Em 2015, logo no início da nova etapa, a controvérsia abeirou-se mais uma vez de Clinton, agora pela via de uma investigação aberta pelo FBI ao procedimento incauto e possivelmente ilegal de Hillary que, enquanto membro do Governo de Obama, utilizara um endereço de e-mail privado para tratar de assuntos de Estado, pondo em causa a Segurança Nacional. Terminada a investigação, o FBI concluiu não haver matéria para procedimento criminal, mas não deixou de sublinhar o comportamento “extremamente descuidado” da então secretária de Estado. Repete-se uma história já familiar: Hillary fica algo “chamuscada” junto da opinião pública, mas evita mais uma bala e mantém as aspirações intactas.

Com a forte concorrência de Sanders a dificultar-lhe os propósitos, Hillary Clinton só na reta final das primárias garantiu a nomeação democrata, tornando-se na primeira mulher com reais hipóteses de ascender à Presidência dos Estados Unidos.



Do lado Republicano, cedo se percebeu que o adversário seria o magnata do imobiliário Donald Trump, cuja visão radical, polémica e truculenta da política começou por entusiasmar e, depois, embaraçar as elites do partido do elefante.
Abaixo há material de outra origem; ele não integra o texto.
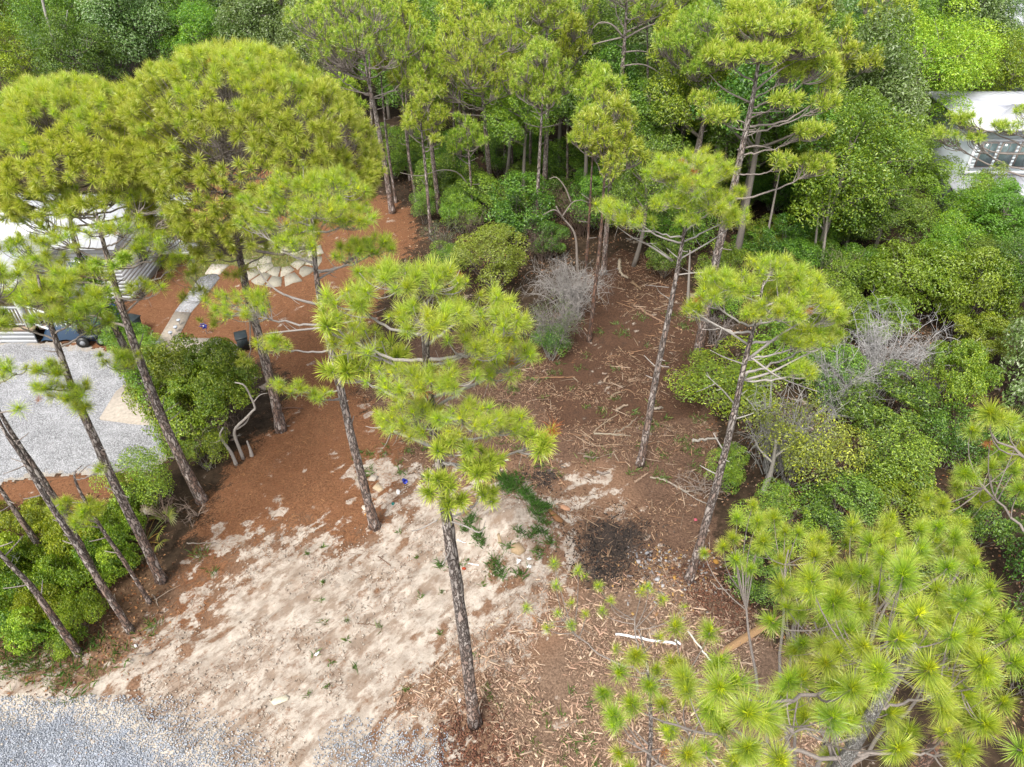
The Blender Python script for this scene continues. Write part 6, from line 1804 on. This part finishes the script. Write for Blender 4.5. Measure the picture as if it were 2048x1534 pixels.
plate('round_lid', 'pale round disc left of the leaning pine base', [(723, 1016), (725, 1012), (730, 1011), (733, 1015), (732, 1020), (727, 1021)], .02, (0.58, 0.50, 0.40), M_STONE, 'lid', .01)
plate('sandstone_slab', 'tan slab of crusted sand low on the mound', [(1022, 1085), (1038, 1082), (1051, 1102), (1038, 1112), (1022, 1104)], .09, (0.36, 0.26, 0.155), M_STONE, 'stone', -.06, (0, .25))
plate('sandstone_slab', 'smaller tan crust left of the larger slab on the mound', [(994, 1068), (999, 1064), (1004, 1083), (997, 1087)], .06, (0.36, 0.27, 0.17), M_STONE, 'stone', -.04, (0, .3))
plate('white_stone', 'bright white stone among litter by the leaning pine', [(793, 984), (797, 982), (801, 985), (798, 990), (793, 988)], .08, (0.72, 0.68, 0.64), M_STONE, 'stone', 0)
plate('white_scrap', 'white scrap on dark chips above the mound', [(1009, 921), (1014, 919), (1018, 922), (1012, 923)], .02, (0.78, 0.75, 0.70), M_PLASTIC, 'litter', .02)
plate('white_scrap', 'white scrap at the verge nearest the road', [(269, 1292), (273, 1290), (275, 1294), (271, 1296)], .03, (0.78, 0.76, 0.74), M_PLASTIC, 'litter', .02)
plate('white_scrap', 'crumpled white scrap on the sand below the tan sticks', [(628, 1310), (636, 1303), (640, 1306), (633, 1313)], .03, (0.74, 0.72, 0.70), M_PLASTIC, 'litter', .01, (.2, .2))
plate('white_scrap', 'white scrap at the foot of the stout forking pine', [(388, 962), (392, 959), (396, 962), (392, 966)], .04, (0.78, 0.78, 0.78), M_PLASTIC, 'litter', .02)
plate('white_scrap', 'white scrap left of the centre pine base', [(916, 1404), (920, 1398), (923, 1399), (919, 1407)], .02, (0.76, 0.74, 0.73), M_PLASTIC, 'litter', .02)
def lump(name, label, px, py, s, col, mat, cat, seed, sq=(1, 1, .6)):
    r = np.random.default_rng(seed)
    p = gpt(px, py, s * .25)
    n1, n2 = 7, 5
    V = [(0, 0, -sq[2])]
    for i in range(1, n2):
        th = math.pi * i / n2
        for j in range(n1):
            ph = 6.283 * j / n1
            V.append((sq[0] * math.sin(th) * math.cos(ph), sq[1] * math.sin(th) * math.sin(ph), -sq[2] * math.cos(th)))
    V.append((0, 0, sq[2]))
    V = A(V) * s * r.uniform(.72, 1.25, (len(V), 1))
    T = [(0, 1 + (j + 1) % n1, 1 + j) for j in range(n1)]
    Q = [(1 + i * n1 + j, 1 + i * n1 + (j + 1) % n1, 1 + (i + 1) * n1 + (j + 1) % n1, 1 + (i + 1) * n1 + j) for i in range(n2 - 2) for j in range(n1)]
    e = len(V) - 1
    T += [(e, 1 + (n2 - 2) * n1 + j, 1 + (n2 - 2) * n1 + (j + 1) % n1) for j in range(n1)]
    mb = MB()
    mb.add(V, T, Q, col)
    o = mb.obj(name, mat)
    o.location = p
    o.rotation_euler = (0, 0, r.uniform(0, 6))
    return tag(o, label, cat)
for i, (n_, l, x, y, s, c, q) in enumerate([
    ('ochre_stone', 'ochre chunk right of the silvery limbed pine base', 1432, 1124, .17, (0.42, 0.22, 0.05), (1, .8, .5)),
    ('ochre_stone', 'rusty ochre chunk above the larger one beside the silvery limbed pine', 1418, 1103, .15, (0.34, 0.15, 0.05), (1, .7, .5)),
    ('ochre_stone', 'yellow ochre chunk left of the silvery limbed pine base', 1349, 1156, .13, (0.46, 0.26, 0.07), (1, .7, .5)),
    ('ochre_stone', 'rusty ochre chunk in the ashes', 1346, 1137, .10, (0.36, 0.19, 0.07), (1, .8, .5)),
    ('ochre_stone', 'small ochre chip at the left of the ashes', 1320, 1135, .09, (0.40, 0.22, 0.07), (1.2, .5, .4)),
    ('burnt_wood', 'long grey ashen log end in the burnt patch', 1294, 1107, .16, (0.33, 0.33, 0.34), (1, .5, .4)),
    ('burnt_wood', 'grey ashen lump below the long ashen log end', 1302, 1121, .11, (0.36, 0.35, 0.36), (1.2, .5, .4)),
    ('ash_lump', 'whitish ash lump near the silvery limbed pine base', 1315, 1160, .13, (0.50, 0.49, 0.50), (1, .9, .5)),
    ('ash_lump', 'pale ash lump right of the silvery limbed pine base', 1408, 1114, .11, (0.52, 0.51, 0.51), (1.3, .5, .4)),
    ('ash_lump', 'pale ash lump among the chips below the burnt patch', 1325, 1172, .11, (0.54, 0.51, 0.50), (1, .8, .5)),
    ('ash_lump', 'pale ash lump at the upper left of the ashes', 1277, 1124, .13, (0.46, 0.43, 0.42), (1, 1, .4)),
    ('ash_lump', 'small pale ash lump between the ochre chunks', 1331, 1122, .08, (0.52, 0.5, 0.5), (1, .8, .5)),
    ('pink_flower', 'small pink scrap in the weeds beside the silvery limbed pine', 1391, 1040, .06, (0.55, 0.12, 0.16), (1, 1, .6)),
    ('red_scrap', 'rust red scrap against the centre pine trunk', 928, 1138, .07, (0.42, 0.07, 0.03), (1, .6, .8)),
    ('clay_lump', 'orange clay lump at the right end of the mound', 1130, 1017, .16, (0.50, 0.28, 0.17), (1.2, .7, .3)),
    ('teal_scrap', 'small teal scrap on the straw edge by the leaning pine', 786, 1008, .05, (0.02, 0.22, 0.20), (1, 1, .7)),
    ('amber_scrap', 'small amber scrap at the left of the leaning pine base', 732, 1029, .06, (0.5, 0.25, 0.08), (.6, 1, .5)),
]):
    lump(n_, l, x, y, s * (.62 if 'ash' in n_ or 'ochre' in n_ or 'burnt' in n_ else 1), tuple(k * .8 for k in c), M_STONE, n_.split('_')[1], 300 + i, q)
# blue cup
def lathe(mb, prof, sides=16, col=(1, 1, 1), c=(0, 0, 0)):
    V, Q = [], []
    for (r, z) in prof:
        for j in range(sides):
            a = 6.28318 * j / sides
            V.append((c[0] + r * math.cos(a), c[1] + r * math.sin(a), c[2] + z))
    for i in range(len(prof) - 1):
        for j in range(sides):
            Q.append((i * sides + j, i * sides + (j + 1) % sides, (i + 1) * sides + (j + 1) % sides, (i + 1) * sides + j))
    mb.add(V, None, Q, col)
p = gpt(807, 962)
mb = MB()
lathe(mb, [(.001, 0), (.055, 0), (.075, .16), (.08, .165), (.07, .16), (.05, .015), (.001, .015)], 14, (0.01, 0.035, 0.45))
o = mb.obj('plastic_cup', M_PLASTIC); o.location = p + A([0, 0, .06]); o.rotation_euler = (1.25, 0, .6)
tag(o, 'bright blue plastic cup lying at the edge of the sand', 'cup')
# pinwheel
p = gpt(414, 668)
o = thing('garden_pinwheel', 'deep blue garden pinwheel beside the concrete apron', 'pinwheel', p)
mb = MB(); tube(mb, A([(0, 0, -.1), (0, 0, .42)]), .012, 6, (.25, .25, .27)); mb.obj('pole', M_PLASTIC, o)
for k in range(6):
    a = k * 1.047
    mb = MB()
    d, e = A([math.cos(a), -.25, math.sin(a)]), A([math.cos(a + .8), -.1, math.sin(a + .8)])
    c_ = A([0, -.03, .45])
    mb.add([c_, c_ + d * .18, c_ + e * .12, c_ + A([0, -.02, 0]), c_ + d * .18 + A([0, -.012, 0]), c_ + e * .12 + A([0, -.012, 0])], [(0, 1, 2), (5, 4, 3)], [(0, 3, 4, 1), (1, 4, 5, 2), (2, 5, 3, 0)], (0.012, 0.03, 0.30))
    mb.obj('vane', M_PLASTIC, o)
mb = MB(); lathe(mb, [(.001, -.03), (.03, -.02), (.03, .02), (.001, .03)], 10, (.6, .6, .65), (0, -.06, .45)); mb.obj('hub', M_PLASTIC, o)
# solar path lights
for k, (x, y, lab) in enumerate([(361, 652, 'solar path light farthest up the garden path'), (355, 666, 'middle solar path light of the garden path'), (345, 677, 'solar path light nearest the concrete apron')]):
    p = gpt(x, y)
    o = thing('path_light', lab, 'garden light', p, 0, 'solar lights along the garden path')
    mb = MB(); lathe(mb, [(.012, -.1), (.012, .22)], 8, (.3, .3, .32)); mb.obj('stake', M_PLASTIC, o)
    mb = MB(); lathe(mb, [(.03, .22), (.055, .24), (.055, .30)], 12, (.62, .66, .72)); mb.obj('lamp_glass', M_PLASTIC, o)
    mb = MB(); lathe(mb, [(.055, .301), (.085, .305), (.075, .33), (.001, .345)], 12, (.45, .50, .58)); mb.obj('lamp_cap', M_PLASTIC, o)
# dark bins
def bin_(px, py, label, s, rz):
    p = gpt(px, py)
    o = thing('waste_bin', label, 'bin', p, rz)
    c = (.018, .028, .030)
    mb = MB()
    V = []
    for z, w_, d_ in ((0.06, .24, .26), (.85, .29, .34)):
        V += [(-w_, -d_, z), (w_, -d_, z), (w_, d_, z), (-w_, d_, z)]
    mb.add(A(V) * s, None, [(3, 2, 1, 0), (4, 5, 6, 7), (0, 1, 5, 4), (1, 2, 6, 5), (2, 3, 7, 6), (3, 0, 4, 7)], c)
    mb.obj('body', M_PLASTIC, o)
    mb = MB(); box(mb, (-.32 * s, -.38 * s, .852 * s), (.32 * s, .38 * s, .92 * s), c, None, .02); mb.obj('lid', M_PLASTIC, o)
    mb = MB(); tube(mb, A([(-.26, .42, .84), (.26, .42, .84)]) * s, .02 * s, 6, c); mb.obj('handle', M_PLASTIC, o)
    for sx in (-1, 1):
        mb = MB(); tube(mb, A([(sx * .25, .25, .10), (sx * .32, .25, .10)]) * s, .10 * s, 12, (.02, .02, .02)); mb.obj('wheel', M_PLASTIC, o)
bin_(489, 697, 'dark green wheeled bin beside the stout red bole', .75, .4)
bin_(272, 668, 'dark wheeled bin behind the stout forking trunk', .85, -.3)
# blue tarp heap
p = gpt(165, 662)
r = np.random.default_rng(9)
xs, ys = np.meshgrid(np.linspace(-1.3, 1.3, 27), np.linspace(-.8, .8, 17))
zz = np.clip(1 - (xs / 1.3) ** 4, 0, 1) * np.clip(1 - (ys / .8) ** 4, 0, 1) * .75 + (fbm(xs * 3 + 9, ys * 3, 4, 3) - .5) * .25 + .1
me = gridmesh('tarpaulin', xs, ys, zz, {}, M_PLASTIC)
a = me.color_attributes['tint']; a.data.foreach_set('color', np.tile(A([.015, .04, .08, 1]), len(a.data)).astype(np.float32))
o = link('tarpaulin', me); o.location = p
tag(o, 'crumpled blue tarpaulin heap under the pines by the cottage steps', 'tarpaulin')
# upright blue bin behind the bole
p = gpt(232, 650)
o = thing('blue_barrel', 'blue barrel between the two slanting trunks by the cottage corner', 'barrel', p)
mb = MB(); lathe(mb, [(.001, 0), (.27, 0), (.29, .2), (.30, .45), (.29, .7), (.27, .88)], 20, (.02, .10, .28)); mb.obj('body', M_PLASTIC, o)
mb = MB(); lathe(mb, [(.275, .881), (.275, .91), (.001, .92)], 20, (.02, .08, .22)); mb.obj('lid', M_PLASTIC, o)
# dark wheeled yard machine
p = gpt(192, 684)
o = thing('yard_machine', 'dark blue wheeled yard machine half hidden by needles near the steps', 'yard machine', p, .15)
o.scale = (.85, .85, .85)
DB = (.010, .016, .035)
mb = MB(); box(mb, (-.45, -.28, .28), (.35, .28, .55), DB, None, .06); mb.obj('body', M_PLASTIC, o)
mb = MB(); box(mb, (.0, -.22, .552), (.5, .22, .80), (.015, .016, .02), None, .06); mb.obj('hood', M_PLASTIC, o)
mb = MB(); box(mb, (-.5, -.2, .552), (-.12, .2, .66), (.02, .02, .022), None, .04); mb.obj('seat', M_PLASTIC, o)
mb = MB(); box(mb, (-.52, -.2, .66), (-.42, .2, .95), (.02, .02, .022), None, .03); mb.obj('backrest', M_PLASTIC, o)
mb = MB(); tube(mb, A([(.05, 0, .8), (-.08, 0, 1.0)]), .02, 6, (.05, .05, .05)); mb.obj('steering_column', M_PLASTIC, o)
for sx, sy, R in ((-.38, -.36, .27), (-.38, .36, .27), (.40, -.32, .20), (.40, .32, .20)):
    mb = MB(); tube(mb, A([(sx, sy - .07, R), (sx, sy + .07, R)]), R, 18, (.015, .015, .015)); wv_ = mb.obj('wheel', M_PLASTIC, o)
    mb = MB(); s_ = -1 if sy < 0 else 1
    tube(mb, A([(sx, sy + s_ * .065, R), (sx, sy + s_ * .085, R)]), R * .45, 14, (.25, .26, .28)); mb.obj('rim', M_PLASTIC, wv_)

# finer rubbish round the burnt patch, too small to count
r_ = np.random.default_rng(91)
def blob(spots, n):
    out = []
    for (x, y, s, f) in spots:
        out.append(gpt(x, y)[:2] + r_.normal(0, s, (int(n * f), 2)) * A([1.35, 1.0]))
    return np.concatenate(out)
chips('ash_flakes', blob([(1300, 1120, .35, 1), (1340, 1160, .35, 1), (1410, 1120, .35, .9), (1290, 1170, .4, .6), (1375, 1190, .4, .6)], 55), (.04, .16), (.02, .07), A([(.34, .32, .30), (.22, .20, .19), (.36, .20, .09), (.40, .24, .08), (.22, .2, .2)]), M_STONE, 'pale ash flakes and rusty scraps around the burnt patch', r_, .05)
chips('charcoal', blob([(1215, 1075, .45, 1.2), (1265, 1070, .4, .8), (1190, 1130, .35, 1), (1225, 1150, .3, .7), (1080, 955, .3, .6), (1250, 1110, .4, .5), (1170, 1090, .3, .4)], 300), (.03, .14), (.012, .04), A([(.02, .018, .017), (.045, .038, .034), (.07, .055, .045), (.13, .09, .065)]), M_CHIP, 'black charcoal bits of the burnt patch', r_, .05)

chips('fallen_twigs', scatter([Z['mulch'][1], Z['soil'][0]], 700, r_, .9), (.18, .75), (.010, .026), A([(.30, .21, .14), (.38, .28, .20), (.20, .13, .09), (.33, .19, .11)]), M_WOOD, 'loose twigs and split sticks strewn over the clearing', r_, .06, .12, .9)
Demasiado tarde, porque cerca de metade do eleitorado, segundo as sondagens, já estava com Trump.

Com os dois lados definidos em termos de candidatos, começou uma campanha eleitoral marcada por acusações mútuas entre Hillary e Trump, algumas de nível bastante baixo, com revelações polémicas a polvilhar o caminho de ambos. Por exemplo, as dúvidas sobre o estado de saúde de Clinton ou as gravações com declarações que revelavam a faceta sexista, assediadora e abusiva de Donald. Já nos últimos dias de campanha, o caso dos e-mails ressurgiu para apoquentar Hillary, que tinha conseguido cavar uma vantagem significativa nas sondagens, graças às revelações sobre o multimilionário Trump. Agora, a poucas horas do ato eleitoral, estão de novo em empate técnico.

Na próxima terça-feira, a nação norte-americana decidirá se Hillary Clinton vai ou não entrar na História do país como o 45.º Presidente, primeira mulher.